Drei Medaillen binnen 30 Minuten: Der Freitagabend im Tokioter Olympiastadion gehörte den deutschen Sprinterinnen und Sprintern. Johannes Floors gewann über 400 Meter Gold, Irmgard Bensusan über 100 Meter Silber und Ali Lacin über 200 Meter Bronze. Debütantin Lise Petersen warf den Speer auf einen guten siebten Platz.
Drei Medaillen binnen 30 Minuten: Der Freitagabend im Tokioter Olympiastadion gehörte den deutschen Sprinterinnen und Sprintern. Johannes Floors gewann über 400 Meter Gold, Irmgard Bensusan über 100 Meter Silber und Ali Lacin über 200 Meter Bronze. Debütantin Lise Petersen warf den Speer auf einen guten siebten Platz.
Irmgard Bensusan hatte im Ziel gewartet, als ihr Leverkusener Trainingskollege Johannes Floors sein 400-Meter-Finale lief. Als er dann als Sieger über die Ziellinie rannte und die Arme jubelnd in die Luft streckte, sprang Bensusan, die Silber gewonnen hatte, ihm entgegen. Es krachte, Bensusans Vanilleeis, das sie direkt nach ihrem Lauf bekommen hatte, flog durch die Luft. Es war egal, freudetrunken umarmten sich beide und hatten immer noch ein Lachen im Gesicht, als sich auch Ali Lacin einige Minuten später mit Bronze zu ihnen gesellte. Drei Medaillen binnen 30 Minuten - das hatte es aus deutscher Sicht noch nicht gegeben bei diesen Spielen.
Johannes Floors hat sein Ziel erreicht: Der Doppel-Weltmeister von Dubai 2019 und Weltrekordhalter über 100, 200 und 400 Meter hat nach Staffel-Gold 2016 seinen ersten Einzel-Paralympicssieg errungen. Die 400 Meter der Klasse T62 sprintete er in 45,85 Sekunden und ließ der Konkurrenz wie erwartet von Beginn an keine Chance: „Ich könnte heulen, ich könnte es rausschreien. Es ist einfach ein geiler Moment“, sagte Floors: „Eine Zehntel am Weltrekord vorbei. Ich habe noch Potenzial, das ist geil. Vor dem Rennen habe ich mir in die Hosen geschissen. Mir ist jeder Gedanke mindestens zweimal durch den Kopf gegangen. 'Fastest man on no legs' klingt geil, den Titel neheme ich. Es ist meine Ära.“
Nur die einstige Weltrekord-Zeit von Oscar Pistorius, die Floors weiterhin im Auge hat, konnte der 26-Jährige im Regen von Tokio nicht erreichen: „Oscars Zeit, die schwirrt mir im Kopf rum.

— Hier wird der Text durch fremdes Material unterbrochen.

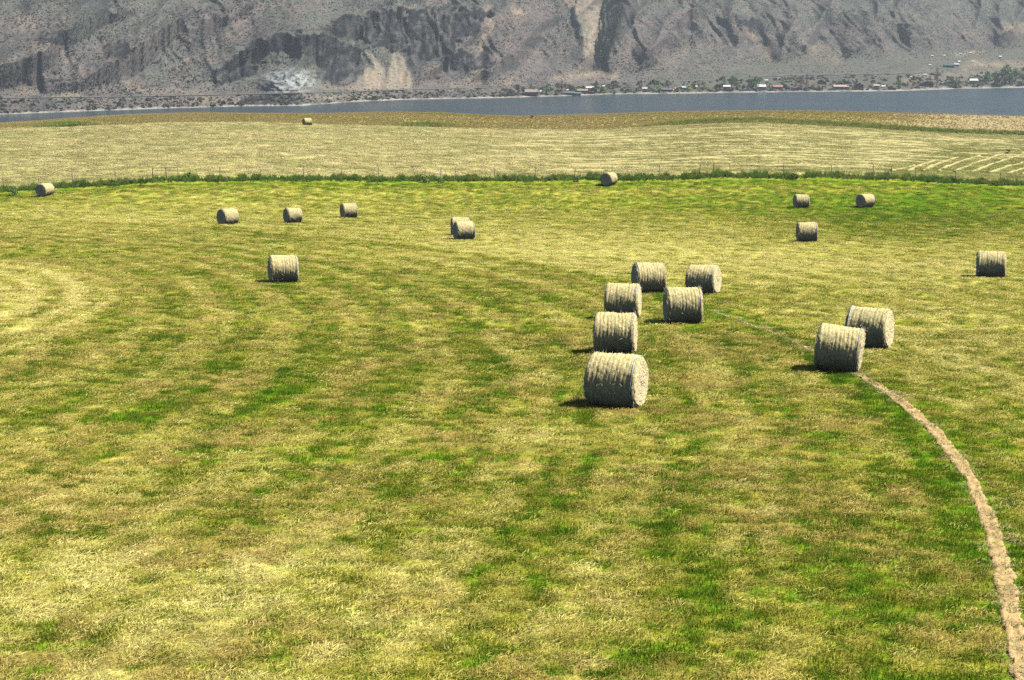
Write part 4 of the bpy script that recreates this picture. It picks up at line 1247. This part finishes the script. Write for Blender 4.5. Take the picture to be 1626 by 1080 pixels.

Die will ich schlagen. Aber ich will auch in Paris schnell laufen.“
Irmgard Bensusan war nach ihrer „Niederlage“, wie sie die Silbermedaille über 200 Meter nannte, nicht allzu zuversichtlich für die 100 Meter. „Ich hatte mir gar nicht zugetraut, ins Finale zu kommen, weil die Mädels alle so stark sind“, hatte die 30-jährige Doppel-Weltmeisterin vom TSV Bayer 04 Leverkusen vorher gesagt - und dann im Endlauf aber erneut abgeliefert: In 12,89 Sekunden schnappte sie sich nach ihrem Triple über 100, 200 und 400 Meter in Rio die insgesamt fünfte silberne Medaille. „200 m war schade, da war ich traurig. Aber mit Silber über 100 m bin ich happy. Heute habe ich kein schlechtes Gefühl. Es ist jedes Mal eine gewonnene Silbermedaille. Ich kann wirklich stolz sein“, sagte Bensusan, die „Tante Irmie“ genannt wird und sich selbst zur „Silber-Tante“ kürte.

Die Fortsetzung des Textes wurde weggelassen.